## Set task
Would you quote the material below from its first line through the line containing "C = bpy.context.scene.collection", exactly and with both ends included?

## Recorded data
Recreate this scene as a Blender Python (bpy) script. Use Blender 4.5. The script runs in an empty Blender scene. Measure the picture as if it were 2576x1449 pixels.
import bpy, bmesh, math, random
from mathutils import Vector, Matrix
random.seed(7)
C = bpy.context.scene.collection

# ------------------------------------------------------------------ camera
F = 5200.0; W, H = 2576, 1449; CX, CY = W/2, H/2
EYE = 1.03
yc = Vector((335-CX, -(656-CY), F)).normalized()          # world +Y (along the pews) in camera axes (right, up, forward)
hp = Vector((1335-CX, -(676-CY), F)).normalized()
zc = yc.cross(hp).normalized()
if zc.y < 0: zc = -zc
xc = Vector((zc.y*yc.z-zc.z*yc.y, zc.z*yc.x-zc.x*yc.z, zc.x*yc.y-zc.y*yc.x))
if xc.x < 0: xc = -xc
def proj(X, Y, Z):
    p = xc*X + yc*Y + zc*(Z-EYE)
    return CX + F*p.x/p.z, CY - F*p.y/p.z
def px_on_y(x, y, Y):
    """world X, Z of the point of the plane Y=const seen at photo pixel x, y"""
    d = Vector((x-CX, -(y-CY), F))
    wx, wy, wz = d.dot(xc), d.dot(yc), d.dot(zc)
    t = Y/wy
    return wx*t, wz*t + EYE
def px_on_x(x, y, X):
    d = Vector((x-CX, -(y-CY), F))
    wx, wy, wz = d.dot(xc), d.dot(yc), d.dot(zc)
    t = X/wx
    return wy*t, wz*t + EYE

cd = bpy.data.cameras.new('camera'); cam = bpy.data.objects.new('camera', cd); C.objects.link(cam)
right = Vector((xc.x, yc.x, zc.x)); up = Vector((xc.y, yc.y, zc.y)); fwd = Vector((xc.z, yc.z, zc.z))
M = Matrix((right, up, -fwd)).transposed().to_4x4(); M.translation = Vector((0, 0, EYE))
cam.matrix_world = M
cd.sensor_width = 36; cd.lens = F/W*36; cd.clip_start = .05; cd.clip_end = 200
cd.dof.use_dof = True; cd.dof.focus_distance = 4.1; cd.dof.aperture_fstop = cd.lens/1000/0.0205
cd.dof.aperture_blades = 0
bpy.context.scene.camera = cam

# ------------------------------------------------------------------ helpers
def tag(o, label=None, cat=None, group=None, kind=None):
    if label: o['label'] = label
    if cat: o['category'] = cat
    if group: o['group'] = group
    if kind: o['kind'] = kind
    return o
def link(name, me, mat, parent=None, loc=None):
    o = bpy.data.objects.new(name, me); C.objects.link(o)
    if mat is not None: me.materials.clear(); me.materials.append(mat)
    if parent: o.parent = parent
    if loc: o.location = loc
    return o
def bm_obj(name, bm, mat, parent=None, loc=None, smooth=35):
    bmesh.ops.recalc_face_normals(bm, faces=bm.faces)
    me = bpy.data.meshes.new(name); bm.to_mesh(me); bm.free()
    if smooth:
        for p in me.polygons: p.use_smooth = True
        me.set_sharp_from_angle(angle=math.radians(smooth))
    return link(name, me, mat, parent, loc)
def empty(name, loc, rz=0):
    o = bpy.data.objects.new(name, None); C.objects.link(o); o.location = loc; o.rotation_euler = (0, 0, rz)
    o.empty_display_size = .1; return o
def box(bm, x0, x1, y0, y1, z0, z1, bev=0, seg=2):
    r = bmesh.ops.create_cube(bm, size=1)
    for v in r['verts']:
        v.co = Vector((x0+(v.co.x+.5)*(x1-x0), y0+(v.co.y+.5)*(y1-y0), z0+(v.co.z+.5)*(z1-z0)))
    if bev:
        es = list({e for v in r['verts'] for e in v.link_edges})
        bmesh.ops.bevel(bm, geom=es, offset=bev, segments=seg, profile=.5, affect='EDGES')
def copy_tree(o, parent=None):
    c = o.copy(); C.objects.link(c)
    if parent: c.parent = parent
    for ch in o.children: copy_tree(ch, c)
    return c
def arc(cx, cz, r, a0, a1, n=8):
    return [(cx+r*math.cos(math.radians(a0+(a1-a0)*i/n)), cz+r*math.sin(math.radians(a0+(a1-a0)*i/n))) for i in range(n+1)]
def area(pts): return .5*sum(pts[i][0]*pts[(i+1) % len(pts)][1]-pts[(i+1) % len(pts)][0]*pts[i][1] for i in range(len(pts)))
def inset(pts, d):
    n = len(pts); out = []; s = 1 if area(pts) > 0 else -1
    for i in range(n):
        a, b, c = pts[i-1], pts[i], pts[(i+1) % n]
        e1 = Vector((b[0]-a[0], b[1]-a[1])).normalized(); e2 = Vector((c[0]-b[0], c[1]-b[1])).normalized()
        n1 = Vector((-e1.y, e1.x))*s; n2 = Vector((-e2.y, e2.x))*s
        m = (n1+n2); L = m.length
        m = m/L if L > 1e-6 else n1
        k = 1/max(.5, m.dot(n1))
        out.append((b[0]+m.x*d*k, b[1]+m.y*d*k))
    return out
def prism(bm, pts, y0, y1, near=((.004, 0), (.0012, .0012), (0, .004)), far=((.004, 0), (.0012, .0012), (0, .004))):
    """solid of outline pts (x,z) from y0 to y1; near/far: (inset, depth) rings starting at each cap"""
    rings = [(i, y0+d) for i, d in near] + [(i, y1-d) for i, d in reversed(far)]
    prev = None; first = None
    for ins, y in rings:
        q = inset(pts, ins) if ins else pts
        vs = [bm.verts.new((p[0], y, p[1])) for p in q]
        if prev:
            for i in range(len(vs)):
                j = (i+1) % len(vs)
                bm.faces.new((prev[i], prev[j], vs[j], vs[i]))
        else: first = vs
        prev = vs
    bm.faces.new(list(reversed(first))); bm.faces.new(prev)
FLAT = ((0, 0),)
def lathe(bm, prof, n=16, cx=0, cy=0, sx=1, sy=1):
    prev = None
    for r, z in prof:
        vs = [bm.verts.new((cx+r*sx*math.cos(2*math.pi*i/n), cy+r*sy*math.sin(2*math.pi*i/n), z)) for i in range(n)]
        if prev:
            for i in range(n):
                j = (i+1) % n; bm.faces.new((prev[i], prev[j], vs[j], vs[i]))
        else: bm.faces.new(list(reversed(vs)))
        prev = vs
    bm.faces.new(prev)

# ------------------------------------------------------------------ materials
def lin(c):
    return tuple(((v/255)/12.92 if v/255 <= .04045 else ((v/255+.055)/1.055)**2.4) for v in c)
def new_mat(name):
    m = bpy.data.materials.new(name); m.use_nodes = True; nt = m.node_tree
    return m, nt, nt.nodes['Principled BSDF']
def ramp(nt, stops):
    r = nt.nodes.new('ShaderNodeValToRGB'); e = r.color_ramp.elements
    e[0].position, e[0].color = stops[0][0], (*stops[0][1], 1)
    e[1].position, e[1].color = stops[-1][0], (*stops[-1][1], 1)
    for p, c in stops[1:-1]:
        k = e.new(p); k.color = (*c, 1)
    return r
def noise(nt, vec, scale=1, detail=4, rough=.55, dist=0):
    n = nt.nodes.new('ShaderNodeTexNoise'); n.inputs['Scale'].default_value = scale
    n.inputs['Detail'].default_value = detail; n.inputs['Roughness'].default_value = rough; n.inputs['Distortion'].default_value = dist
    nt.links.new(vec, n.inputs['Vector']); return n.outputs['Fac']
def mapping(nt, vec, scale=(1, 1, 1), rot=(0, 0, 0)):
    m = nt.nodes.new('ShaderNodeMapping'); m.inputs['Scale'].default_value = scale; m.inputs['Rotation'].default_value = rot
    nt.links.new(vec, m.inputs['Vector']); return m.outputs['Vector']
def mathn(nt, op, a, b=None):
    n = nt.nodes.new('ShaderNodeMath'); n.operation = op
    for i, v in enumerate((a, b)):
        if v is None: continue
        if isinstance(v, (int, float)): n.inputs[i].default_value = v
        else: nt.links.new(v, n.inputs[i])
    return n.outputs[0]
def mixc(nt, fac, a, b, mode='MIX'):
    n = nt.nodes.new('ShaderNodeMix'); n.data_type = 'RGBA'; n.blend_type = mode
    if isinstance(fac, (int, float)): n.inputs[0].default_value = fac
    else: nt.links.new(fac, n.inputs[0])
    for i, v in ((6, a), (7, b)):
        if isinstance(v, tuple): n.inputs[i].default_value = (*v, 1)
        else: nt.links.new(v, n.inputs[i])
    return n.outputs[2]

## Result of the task
Recreate this scene as a Blender Python (bpy) script. Use Blender 4.5. The script runs in an empty Blender scene. Measure the picture as if it were 2576x1449 pixels.
import bpy, bmesh, math, random
from mathutils import Vector, Matrix
random.seed(7)
C = bpy.context.scene.collection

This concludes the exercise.